GUI Design Studio version 3.1 has now been released and is available for immediate download. This is a minor update with some small but very useful changes. Meanwhile, we are continuing to work on some major new features and further tweaks.
For customers using any prior version of GUI Design Studio, simply install the new version and your existing licenses will continue to work.
If you’ve been using a trial version that has expired, this new version should reset your trial period.
So here’s what’s changed in version 3.1:
(1) Navigation Type Selector
After much demand, we’ve finally put a Navigation Type selector onto the toolbar.
When you connect elements together to define application workflow, GUI Design Studio normally sets the navigation type based on the elements being connected. It gets this right about 80% of the time (or maybe 20% depending on who you ask).
But when you’ve made lots of connections and none of them are of the type you wanted, it can be a little tedious to change them all, though the Format Painter feature introduced in version 3.0 helps a lot here.
So now, you’ll be able to set the type of connection you want to make using the selector. Where connections have to be of a certain type, the selector will be ignored. You can also set it to ‘Automatic’ to let GUI Design Studio decide what type of navigation to create. This basically reverts to the previous behaviour without the selector.
The next two new features should help to navigate around a large design.
(2) Fit Elements to View
The “Fit Elements to View” command does exactly that. The view is changed so that the selected elements are all displayed. If possible, it keeps the current zoom factor. Otherwise, it will zoom out to make sure they’re all made visible.

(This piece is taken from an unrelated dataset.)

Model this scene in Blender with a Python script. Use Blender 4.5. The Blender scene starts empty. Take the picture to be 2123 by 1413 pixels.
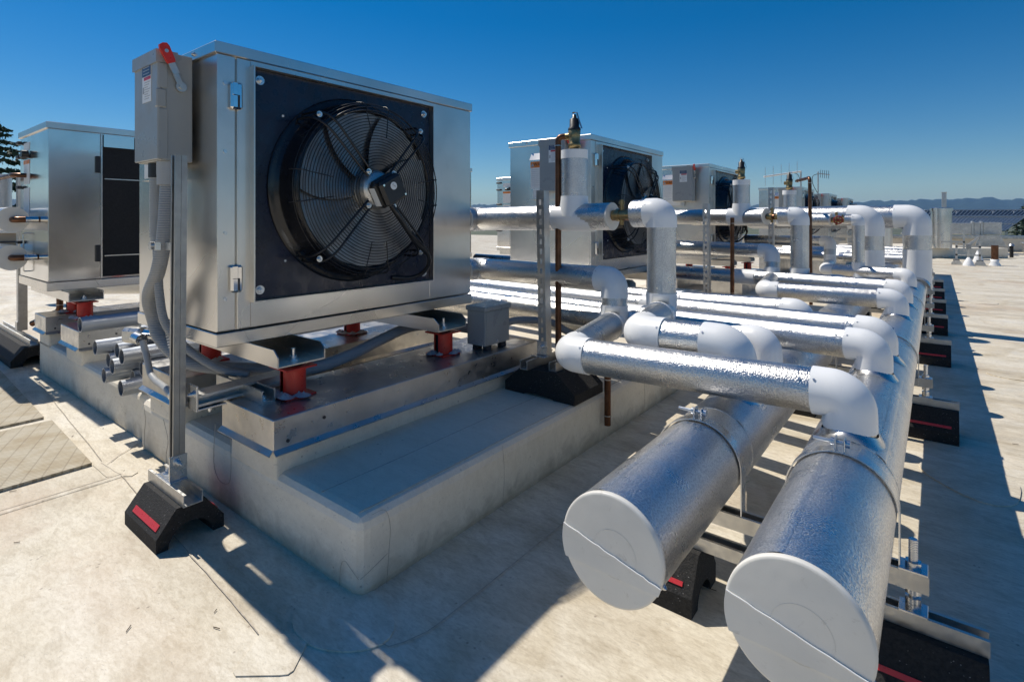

With no elements selected, the whole design is made to fit within the view.
If you have a numeric keypad on your keyboard, you can use the ‘/’ key as a shortcut. This makes a handy combination with the existing ‘*’ key to set 100% zoom, ‘-’ to zoom out and ‘+’ to zoom in.
Of course, you can still use the Alt key with the left and right mouse buttons to pan and zoom the display. And, if you have one, the middle button will pan directly and the scroll-wheel can be set to zoom (according to preferences).
(3) Follow Connections
If you’ve ever found yourself zooming in and out or panning (scrolling) a large design to see where a connection takes you, or where it’s come from, then you’ll like this new feature.
Just select a connection and use the “Go To Connection Target” (Alt+T) or “Go To Connection Source” (Alt+R) commands to scroll them into view.
(4) Swap Element Positions
The last of the new features in the “Swap Element Positions” command. This started life as a very simple idea to just swap the positions of two selected elements.
However, once we’d implemented that, we realised that it really ought to do a bit more. Although it has other uses, the main reason for its existence is as an ‘element re-arranger’. So that is what it now does. After a fair few iterations, we think we’ve got it about right and it works like magic!
Because this ’small’ feature could be of great importance, there’ll probably be another post soon to look at it in more detail.
(5) Split Toolbar
On the very minor size, we’ve made the toolbar split in two if the application window gets too narrow to fit the whole thing on one line.
While this may not be too exciting for you when you always run GUI Design Studio full screen (as you should), it’s extremely useful for us as we start to create size-restricted video tutorials (yes, we’re finally getting them done!).
From a design perspective, note that the toolbar doesn’t just wrap in the middle. Instead, it splits into two, more appropriately arranged bars. Also, there’s no faffing with having to re-position the bars yourself, as you might with other styles of split toolbars, especially when returning to full screen mode. It automatically pops back onto one line again whenever it can!
(6) Check Box States
Another (seemingly tiny) change is that Check Boxes now have a 3-State option rather than just assuming that all Check Boxes are 3-state (for design flexibilty). The default is unchecked unless the Check Box has already been set to an intermediate check state.
This change might only save you the effort of a click or two when changing Check Box properties, but it will become much more significant when interaction features are fully enabled. Watch this space!
Bug Fixes:
We’ve fixed a couple of small bugs related to the application title bar when closing projects and keeping the Project panel open after creating a new project (ooh, that was an irritating one).
Of more importance, though, a few customers had discovered that dragging a component design onto itself could freeze the application, especially if the design was blank.
While this is not normally something you would want to do, it is quite easy to do by accident, especially if what you really wanted to drag was an image of the same name in the same folder.
If you’ve ever pointed a video camera at a television or screen that’s showing the live feed from the camera, you’ll understand the problem here! Although we had some protection against this, we’d managed to miss a test case. Oops. This has now been fixed but sorry if you got caught by this bug.
That’s about all of the changes for this 3.1 release.